Lo confieso, fui de izquierdas. Si alguien me pide cuentas, aclararé que en el caso de que haya dejado de serlo debe exigirse responsabilidad a la izquierda. A cierta izquierda. Si he dejado de ser de izquierdas que se empiece a preguntar a Felipe González y a sus últimos gobiernos.
Algunos queríamos entonces que gobernase la izquierda, que viniesen políticos nuevos y opciones nuevas a arreglar lo que la derecha franquista no había podido desarreglar en cuarenta años. Algunos pretendíamos que España cambiase y que no la reconociese ni la madre que la parió. Fallamos, nos equivocamos, se equivocó la izquierda, nos falló aquella izquierda.
Algunos pretendíamos que un partido de izquierdas arramplase con la corrupción, con los amiguetes, con los caciques. Que se acabase el “vuelva usted mañana”, las discriminaciones femeninas, los anuncios de señoras en biquini para anunciar un coche. Que viniese una izquierda que arreglase las penosas relaciones entre los patronos y los obreros, que las grandes empresas dejasen de anunciar cada año ganancias de un 25% mientras los salarios subían un 2%.
Algunos pretendíamos que llegase la izquierda para que subiese estratosféricamente el salario mínimo, para que se universalizara la sanidad gratuita, para que mejoraran las infraestructuras, para que la economía recibiera un impulso regenerador, para que la educación mejorara, para que los derechos de los menores se regularan y se cumplieran.
Pretendíamos que no hubiese diferencias entre las regiones que componen, todavía, España. Pretendíamos que los más ricos contribuyesen proporcionalmente al progreso general, pretendíamos que se acabase con ETA, que el gobierno de todos estuviese por encima de los gobiernos particulares, que el gobierno de todos fuese reconocido y escuchado y aceptado por todos, que no hubiese españoles de primera y de segunda clase.

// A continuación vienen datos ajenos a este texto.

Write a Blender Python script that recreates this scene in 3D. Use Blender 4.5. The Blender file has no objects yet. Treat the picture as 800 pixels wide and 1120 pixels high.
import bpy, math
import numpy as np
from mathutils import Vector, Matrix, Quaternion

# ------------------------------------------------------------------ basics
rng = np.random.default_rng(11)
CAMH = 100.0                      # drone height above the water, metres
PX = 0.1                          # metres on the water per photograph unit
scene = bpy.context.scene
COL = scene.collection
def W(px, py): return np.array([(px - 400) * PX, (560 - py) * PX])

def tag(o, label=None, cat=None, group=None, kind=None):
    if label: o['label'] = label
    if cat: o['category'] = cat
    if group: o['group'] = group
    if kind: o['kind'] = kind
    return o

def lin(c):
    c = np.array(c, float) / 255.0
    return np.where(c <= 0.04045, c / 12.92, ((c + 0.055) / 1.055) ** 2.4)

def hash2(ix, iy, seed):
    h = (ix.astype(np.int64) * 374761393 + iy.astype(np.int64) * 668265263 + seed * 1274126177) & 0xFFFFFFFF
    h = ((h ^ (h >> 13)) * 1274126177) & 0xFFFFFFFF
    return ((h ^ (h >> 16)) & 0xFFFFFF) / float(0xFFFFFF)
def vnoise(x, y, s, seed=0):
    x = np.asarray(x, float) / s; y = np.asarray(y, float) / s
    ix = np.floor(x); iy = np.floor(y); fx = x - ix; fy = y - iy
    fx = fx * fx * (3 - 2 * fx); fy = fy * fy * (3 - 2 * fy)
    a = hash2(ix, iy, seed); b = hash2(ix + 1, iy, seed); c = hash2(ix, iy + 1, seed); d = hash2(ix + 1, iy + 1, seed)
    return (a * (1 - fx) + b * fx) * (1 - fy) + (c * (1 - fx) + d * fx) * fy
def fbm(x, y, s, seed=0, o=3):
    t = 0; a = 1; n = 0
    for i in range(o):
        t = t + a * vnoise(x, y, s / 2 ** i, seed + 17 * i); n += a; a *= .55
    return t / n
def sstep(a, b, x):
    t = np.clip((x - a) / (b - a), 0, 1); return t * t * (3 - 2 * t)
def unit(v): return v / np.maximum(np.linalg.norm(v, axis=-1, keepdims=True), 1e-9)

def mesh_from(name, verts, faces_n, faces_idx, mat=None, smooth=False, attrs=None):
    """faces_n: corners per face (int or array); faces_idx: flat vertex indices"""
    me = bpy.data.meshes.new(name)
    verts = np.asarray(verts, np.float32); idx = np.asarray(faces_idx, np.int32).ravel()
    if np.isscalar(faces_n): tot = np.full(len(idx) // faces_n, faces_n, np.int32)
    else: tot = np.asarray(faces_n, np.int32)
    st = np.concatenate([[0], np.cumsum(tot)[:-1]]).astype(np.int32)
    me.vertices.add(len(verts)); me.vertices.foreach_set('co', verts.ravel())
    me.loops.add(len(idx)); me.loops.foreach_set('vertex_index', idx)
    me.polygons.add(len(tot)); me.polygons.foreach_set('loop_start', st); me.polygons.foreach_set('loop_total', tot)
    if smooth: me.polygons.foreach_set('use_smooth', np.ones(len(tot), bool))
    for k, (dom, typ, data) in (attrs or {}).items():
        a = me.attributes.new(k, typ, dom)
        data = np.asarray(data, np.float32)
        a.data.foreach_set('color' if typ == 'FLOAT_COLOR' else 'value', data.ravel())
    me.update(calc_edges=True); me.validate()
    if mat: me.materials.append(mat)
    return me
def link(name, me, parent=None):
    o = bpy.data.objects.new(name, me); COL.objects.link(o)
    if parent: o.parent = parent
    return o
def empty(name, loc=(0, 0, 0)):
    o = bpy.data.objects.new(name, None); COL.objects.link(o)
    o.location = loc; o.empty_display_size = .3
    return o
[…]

Algunos pretendíamos que España ocupase un lugar preeminente entre los importantes países del mundo, con voz que se escuchase al mismo nivel que los demás, que se nos tuviese en cuenta, que se esperase nuestra opinión, que se nos consultase.
Éramos tan ingenuos, tan elementales, tan simples, partíamos de análisis de la realidad excesivamente estereotipados que a la fuerza teníamos que estrellarnos… ¿O nada más es que esperábamos demasiado de unos políticos excesivamente simples, excesivamente humanos con todas sus limitaciones?
Cierto que muchas, muchas de estas aspiraciones han sido alcanzadas. Cierto que la defensa de las minorías ha sido una constante en los últimos gobiernos, cierto que la sanidad gratuita se ha universalizado, cierto que las mujeres maltratadas tienen hoy muchos instrumentos de ayuda y defensa a su alcance, cierto que obreros y patrones conviven con grandes dosis de armonía. Y la Educación e infraestructuras han sufrido un gran salto adelante…
Pero queda tanto por hacer, queda tanto por solucionar, queda tanto por trabajar que parece mentira que hayan pasado treinta años. Pero queda tanto por hacer, queda tanto por solucionar, queda tanto por trabajar, hay tanto que mejorar que parece mentira que la izquierda actual esté perdiendo el tiempo y gastando el dinero en editar guías para saber cómo drogarse y cómo practicar la sodomía sin riesgo para la salud.
Podrían enseñarnos a rendir más en el trabajo, podrían enseñarnos a cambiar nuestros nefastos hábitos horarios, podrían enseñarnos a esforzarnos más en nuestras vidas, a educar mejor a nuestros hijos, a leer más, a ser más conscientes de los problemas del mundo, podrían preocuparse de enseñarnos a ser selectos en nuestros gustos televisivos, a rechazar basuras chikilicuátricas, a aprender que las tetas no tienen que ver con el paraíso, o que las escenas de matrimonio deberían ser de paz, armonía y acuerdo. Pero no, nos enseñan a drogarnos y a darnos por el culo sin hacernos daño.
Lo confieso, yo una vez fui de izquierdas.